▶ _What is being asked_
All of the material below is to be retyped exactly.

▶ _Provided material_
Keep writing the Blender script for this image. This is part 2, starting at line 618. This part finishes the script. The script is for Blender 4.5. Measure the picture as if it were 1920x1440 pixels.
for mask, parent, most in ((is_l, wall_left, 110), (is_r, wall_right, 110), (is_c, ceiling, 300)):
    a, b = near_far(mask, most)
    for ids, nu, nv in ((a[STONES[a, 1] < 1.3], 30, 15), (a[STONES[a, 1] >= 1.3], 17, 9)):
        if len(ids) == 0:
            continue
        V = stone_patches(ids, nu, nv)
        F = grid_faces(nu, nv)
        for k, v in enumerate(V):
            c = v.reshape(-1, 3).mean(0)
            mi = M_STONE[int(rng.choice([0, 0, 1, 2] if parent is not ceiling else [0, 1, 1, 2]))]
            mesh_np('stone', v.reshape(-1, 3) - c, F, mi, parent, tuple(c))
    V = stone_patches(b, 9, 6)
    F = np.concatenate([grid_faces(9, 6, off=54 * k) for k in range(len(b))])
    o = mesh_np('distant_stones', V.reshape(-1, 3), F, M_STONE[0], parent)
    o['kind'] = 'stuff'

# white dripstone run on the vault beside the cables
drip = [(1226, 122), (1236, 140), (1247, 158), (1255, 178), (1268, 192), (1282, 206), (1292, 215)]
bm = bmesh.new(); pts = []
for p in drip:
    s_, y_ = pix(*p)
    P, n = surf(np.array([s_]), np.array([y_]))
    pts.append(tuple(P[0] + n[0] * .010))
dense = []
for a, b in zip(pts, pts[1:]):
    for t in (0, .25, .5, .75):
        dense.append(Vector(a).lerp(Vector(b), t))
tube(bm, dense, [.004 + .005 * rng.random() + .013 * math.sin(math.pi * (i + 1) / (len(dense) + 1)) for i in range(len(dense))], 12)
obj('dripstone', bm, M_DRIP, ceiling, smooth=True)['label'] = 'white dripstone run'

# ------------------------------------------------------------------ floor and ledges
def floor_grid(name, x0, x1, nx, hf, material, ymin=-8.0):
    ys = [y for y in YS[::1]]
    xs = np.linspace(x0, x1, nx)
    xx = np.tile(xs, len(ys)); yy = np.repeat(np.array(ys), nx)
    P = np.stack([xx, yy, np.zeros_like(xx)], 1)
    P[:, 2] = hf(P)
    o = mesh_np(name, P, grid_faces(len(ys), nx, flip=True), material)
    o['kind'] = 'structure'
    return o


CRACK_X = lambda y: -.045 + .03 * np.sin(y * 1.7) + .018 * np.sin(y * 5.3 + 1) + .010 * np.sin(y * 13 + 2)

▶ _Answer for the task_
Keep writing the Blender script for this image. This is part 2, starting at line 618. This part finishes the script. The script is for Blender 4.5. Measure the picture as if it were 1920x1440 pixels.
for mask, parent, most in ((is_l, wall_left, 110), (is_r, wall_right, 110), (is_c, ceiling, 300)):
    a, b = near_far(mask, most)
    for ids, nu, nv in ((a[STONES[a, 1] < 1.3], 30, 15), (a[STONES[a, 1] >= 1.3], 17, 9)):
        if len(ids) == 0:
            continue
        V = stone_patches(ids, nu, nv)
        F = grid_faces(nu, nv)
        for k, v in enumerate(V):
            c = v.reshape(-1, 3).mean(0)
            mi = M_STONE[int(rng.choice([0, 0, 1, 2] if parent is not ceiling else [0, 1, 1, 2]))]
            mesh_np('stone', v.reshape(-1, 3) - c, F, mi, parent, tuple(c))
    V = stone_patches(b, 9, 6)
    F = np.concatenate([grid_faces(9, 6, off=54 * k) for k in range(len(b))])
    o = mesh_np('distant_stones', V.reshape(-1, 3), F, M_STONE[0], parent)
    o['kind'] = 'stuff'

# white dripstone run on the vault beside the cables
drip = [(1226, 122), (1236, 140), (1247, 158), (1255, 178), (1268, 192), (1282, 206), (1292, 215)]
bm = bmesh.new(); pts = []
for p in drip:
    s_, y_ = pix(*p)
    P, n = surf(np.array([s_]), np.array([y_]))
    pts.append(tuple(P[0] + n[0] * .010))
dense = []
for a, b in zip(pts, pts[1:]):
    for t in (0, .25, .5, .75):
        dense.append(Vector(a).lerp(Vector(b), t))
tube(bm, dense, [.004 + .005 * rng.random() + .013 * math.sin(math.pi * (i + 1) / (len(dense) + 1)) for i in range(len(dense))], 12)
obj('dripstone', bm, M_DRIP, ceiling, smooth=True)['label'] = 'white dripstone run'

# ------------------------------------------------------------------ floor and ledges
def floor_grid(name, x0, x1, nx, hf, material, ymin=-8.0):
    ys = [y for y in YS[::1]]
    xs = np.linspace(x0, x1, nx)
    xx = np.tile(xs, len(ys)); yy = np.repeat(np.array(ys), nx)
    P = np.stack([xx, yy, np.zeros_like(xx)], 1)
    P[:, 2] = hf(P)
    o = mesh_np(name, P, grid_faces(len(ys), nx, flip=True), material)
    o['kind'] = 'structure'
    return o


CRACK_X = lambda y: -.045 + .03 * np.sin(y * 1.7) + .018 * np.sin(y * 5.3 + 1) + .010 * np.sin(y * 13 + 2)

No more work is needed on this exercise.